Study: Aspen looks at Woody Creek storage

A map provided by the city of Aspen showing the two parcels in Woody Creek it has under contract. The city is investigating the possibility of building a reservoir on the site, as well as looking at the possibility of a reservoir in the neighboring Elam gravel pit.

From The Aspen Daily News (Curtis Wackerle):

A preliminary feasibility study of water storage options using a Woody Creek parcel the city of Aspen is under contract to purchase contemplates first building a smaller reservoir at what’s now an adjacent gravel pit, followed by a phased expansion onto the land the city plans to acquire.

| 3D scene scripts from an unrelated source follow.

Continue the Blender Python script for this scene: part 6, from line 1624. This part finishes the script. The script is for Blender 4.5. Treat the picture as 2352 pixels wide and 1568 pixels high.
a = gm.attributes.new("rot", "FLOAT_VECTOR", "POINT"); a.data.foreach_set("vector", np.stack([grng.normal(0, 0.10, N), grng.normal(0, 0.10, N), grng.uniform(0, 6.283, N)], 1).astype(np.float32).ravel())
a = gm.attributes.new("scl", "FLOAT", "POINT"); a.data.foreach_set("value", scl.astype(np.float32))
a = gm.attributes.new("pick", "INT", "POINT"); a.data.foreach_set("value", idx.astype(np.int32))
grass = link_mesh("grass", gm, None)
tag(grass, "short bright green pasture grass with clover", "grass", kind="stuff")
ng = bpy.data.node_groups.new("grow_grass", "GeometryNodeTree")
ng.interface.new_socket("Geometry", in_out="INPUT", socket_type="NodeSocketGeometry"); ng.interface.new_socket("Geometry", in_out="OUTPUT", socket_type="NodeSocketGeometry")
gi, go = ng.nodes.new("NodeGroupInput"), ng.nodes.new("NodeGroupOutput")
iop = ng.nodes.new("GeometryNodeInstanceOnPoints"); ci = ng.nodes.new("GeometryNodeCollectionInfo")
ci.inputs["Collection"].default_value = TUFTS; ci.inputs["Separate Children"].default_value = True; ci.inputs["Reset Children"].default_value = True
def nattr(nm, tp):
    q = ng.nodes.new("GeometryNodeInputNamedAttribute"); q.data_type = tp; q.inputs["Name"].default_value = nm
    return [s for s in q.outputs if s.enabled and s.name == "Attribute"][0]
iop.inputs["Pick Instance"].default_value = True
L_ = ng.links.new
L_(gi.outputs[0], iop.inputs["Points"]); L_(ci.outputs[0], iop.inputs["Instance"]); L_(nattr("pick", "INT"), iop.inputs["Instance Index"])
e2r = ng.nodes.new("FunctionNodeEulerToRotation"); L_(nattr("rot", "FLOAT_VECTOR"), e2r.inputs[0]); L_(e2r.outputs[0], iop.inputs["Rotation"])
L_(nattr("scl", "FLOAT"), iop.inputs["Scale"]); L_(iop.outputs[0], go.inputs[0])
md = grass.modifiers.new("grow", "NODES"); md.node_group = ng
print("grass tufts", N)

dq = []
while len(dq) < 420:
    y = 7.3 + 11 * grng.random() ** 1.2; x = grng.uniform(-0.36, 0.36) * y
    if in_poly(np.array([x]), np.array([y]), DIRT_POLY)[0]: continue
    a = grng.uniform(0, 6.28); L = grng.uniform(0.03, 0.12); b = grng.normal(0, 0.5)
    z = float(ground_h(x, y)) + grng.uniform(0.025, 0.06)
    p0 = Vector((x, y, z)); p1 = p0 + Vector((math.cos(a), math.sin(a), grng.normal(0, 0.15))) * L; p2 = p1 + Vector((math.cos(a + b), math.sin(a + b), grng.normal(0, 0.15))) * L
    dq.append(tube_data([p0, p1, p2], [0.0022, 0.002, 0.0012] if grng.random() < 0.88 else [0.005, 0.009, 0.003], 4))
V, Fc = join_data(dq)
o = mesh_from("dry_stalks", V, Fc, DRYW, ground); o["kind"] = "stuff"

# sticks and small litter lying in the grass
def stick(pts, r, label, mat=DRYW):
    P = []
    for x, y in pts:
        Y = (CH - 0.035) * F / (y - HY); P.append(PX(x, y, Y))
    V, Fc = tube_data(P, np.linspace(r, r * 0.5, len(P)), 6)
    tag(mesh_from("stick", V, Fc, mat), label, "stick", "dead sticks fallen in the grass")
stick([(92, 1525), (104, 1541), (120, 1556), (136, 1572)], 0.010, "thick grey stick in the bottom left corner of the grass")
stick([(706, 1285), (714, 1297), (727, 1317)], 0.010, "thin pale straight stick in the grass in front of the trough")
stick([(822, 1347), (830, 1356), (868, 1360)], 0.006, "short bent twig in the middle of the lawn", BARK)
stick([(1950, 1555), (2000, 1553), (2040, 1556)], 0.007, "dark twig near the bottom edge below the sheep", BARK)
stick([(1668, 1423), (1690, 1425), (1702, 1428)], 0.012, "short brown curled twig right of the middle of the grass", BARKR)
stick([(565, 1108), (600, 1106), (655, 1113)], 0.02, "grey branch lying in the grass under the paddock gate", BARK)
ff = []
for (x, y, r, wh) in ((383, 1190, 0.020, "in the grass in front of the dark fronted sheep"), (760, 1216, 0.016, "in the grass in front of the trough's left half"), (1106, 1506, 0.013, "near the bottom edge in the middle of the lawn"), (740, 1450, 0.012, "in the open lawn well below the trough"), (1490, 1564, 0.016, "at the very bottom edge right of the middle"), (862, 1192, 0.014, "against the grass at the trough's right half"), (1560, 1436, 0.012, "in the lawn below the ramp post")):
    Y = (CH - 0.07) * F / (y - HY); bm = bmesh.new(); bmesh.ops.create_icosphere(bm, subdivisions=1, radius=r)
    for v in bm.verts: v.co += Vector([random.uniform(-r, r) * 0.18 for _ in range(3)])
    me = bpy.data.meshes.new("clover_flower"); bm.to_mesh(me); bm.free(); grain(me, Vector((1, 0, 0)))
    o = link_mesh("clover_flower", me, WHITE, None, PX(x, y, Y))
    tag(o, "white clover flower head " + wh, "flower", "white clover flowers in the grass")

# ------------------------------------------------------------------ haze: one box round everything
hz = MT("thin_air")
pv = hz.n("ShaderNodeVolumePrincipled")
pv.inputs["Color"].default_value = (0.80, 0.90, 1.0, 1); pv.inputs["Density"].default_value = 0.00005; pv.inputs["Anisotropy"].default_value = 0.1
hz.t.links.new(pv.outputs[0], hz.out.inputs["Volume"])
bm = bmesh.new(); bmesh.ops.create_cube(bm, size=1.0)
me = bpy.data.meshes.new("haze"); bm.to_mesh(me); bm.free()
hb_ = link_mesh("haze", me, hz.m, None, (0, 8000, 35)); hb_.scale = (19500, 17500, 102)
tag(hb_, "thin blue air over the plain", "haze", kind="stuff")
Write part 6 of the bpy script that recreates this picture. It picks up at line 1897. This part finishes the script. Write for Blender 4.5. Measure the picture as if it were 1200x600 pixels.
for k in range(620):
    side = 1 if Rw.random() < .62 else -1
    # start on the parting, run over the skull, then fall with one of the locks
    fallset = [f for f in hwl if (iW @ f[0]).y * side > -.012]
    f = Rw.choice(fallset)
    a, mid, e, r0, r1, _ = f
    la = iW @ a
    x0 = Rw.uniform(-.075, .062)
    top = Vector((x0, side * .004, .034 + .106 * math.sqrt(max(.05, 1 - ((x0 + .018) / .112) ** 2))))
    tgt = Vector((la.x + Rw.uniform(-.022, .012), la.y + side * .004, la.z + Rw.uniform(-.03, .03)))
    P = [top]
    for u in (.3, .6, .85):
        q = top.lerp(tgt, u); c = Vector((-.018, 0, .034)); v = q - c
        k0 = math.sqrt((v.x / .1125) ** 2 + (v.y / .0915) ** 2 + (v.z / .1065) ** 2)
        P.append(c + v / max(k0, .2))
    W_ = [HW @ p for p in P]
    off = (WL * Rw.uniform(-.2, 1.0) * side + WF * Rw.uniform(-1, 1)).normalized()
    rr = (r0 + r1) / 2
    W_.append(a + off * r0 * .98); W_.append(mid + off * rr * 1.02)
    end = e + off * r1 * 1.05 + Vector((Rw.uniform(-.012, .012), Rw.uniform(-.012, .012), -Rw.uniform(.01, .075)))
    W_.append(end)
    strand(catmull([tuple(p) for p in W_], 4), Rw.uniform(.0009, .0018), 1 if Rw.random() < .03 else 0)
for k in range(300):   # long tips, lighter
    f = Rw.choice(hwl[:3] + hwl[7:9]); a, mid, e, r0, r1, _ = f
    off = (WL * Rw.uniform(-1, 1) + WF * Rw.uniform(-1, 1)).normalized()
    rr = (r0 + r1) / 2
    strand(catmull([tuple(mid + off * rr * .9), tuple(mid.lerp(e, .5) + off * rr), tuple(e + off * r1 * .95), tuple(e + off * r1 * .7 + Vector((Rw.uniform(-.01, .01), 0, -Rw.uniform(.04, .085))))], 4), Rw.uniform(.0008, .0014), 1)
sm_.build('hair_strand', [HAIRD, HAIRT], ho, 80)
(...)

That is one of four scenarios subject to a geologic review and engineering analysis conducted this summer for the city by Deere and Ault Consultants. The options studied range in cost from an estimated $48 million to $81 million and could store between 320 and 8,000 acre-feet of water.

Aspen voters in November will decide whether to approve $3 million worth of general obligation bonds to finance the city’s purchase of the site, located on a bench above Upper River Road and owned currently by an entity called the Woody Creek Development Co., registered to a Fort Collins address.

The city in July announced it is under contract to purchase the main 56-acre parcel, located west of the Elam gravel pit, and a 1.9-acre plot closer to Upper River Road, for $2.65 million.

If voters reject the bonding question, a memo from the municipal utilities apartment recommends the city go forward with the purchase anyway, using another financing option…

The city is eyeing the land purchase as part of a potential solution to the vexing question of what to do about extensive water storage rights it has held for over 50 years on the upper reaches of Castle and Maroon creeks. The city’s application to extend those conditional water rights is pending in water court and is opposed by a host of other government agencies, environmental groups and private citizens. Settlement talks in the case are ongoing.

“These rights are located in alpine valleys and their development would involve difficult and expensive construction and likely cause significant environmental impacts,” says a memo from Margaret Medellin, the utilities portfolio manager, to city council in advance of a Tuesday work session on the topic. The memo asserts that “[the location] of the site allows for the legal movement of storage rights from Maroon and Castle creeks to a diversion point near the Woody Creek parcel.”

The Maroon and Castle reservoirs, which would involve dams over 100 feet tall in areas renowned for their scenic qualities, would create around 14,000 total acre-feet of water storage.

Some opposers in the water court case have questioned whether the city needs any water storage; it currently has none besides a small holding pond above the treatment plan, with all required water drawn directly from the creeks. City officials, on the other hand, say that if climate significantly alters snowpack patterns, storage could be needed in the future to keep up with demand. Exactly how much storage would be optimal is being studied by another city-hired consultant.

Deere and Ault contractors drilled four test borings and dug five test pits at the Woody Creek site; the work went forward without a permit, but after the fact and following up on a citizen complaint, Pitkin County, which has jurisdiction on the site, required the contractor to get a retroactive permit and file a revegetation plan.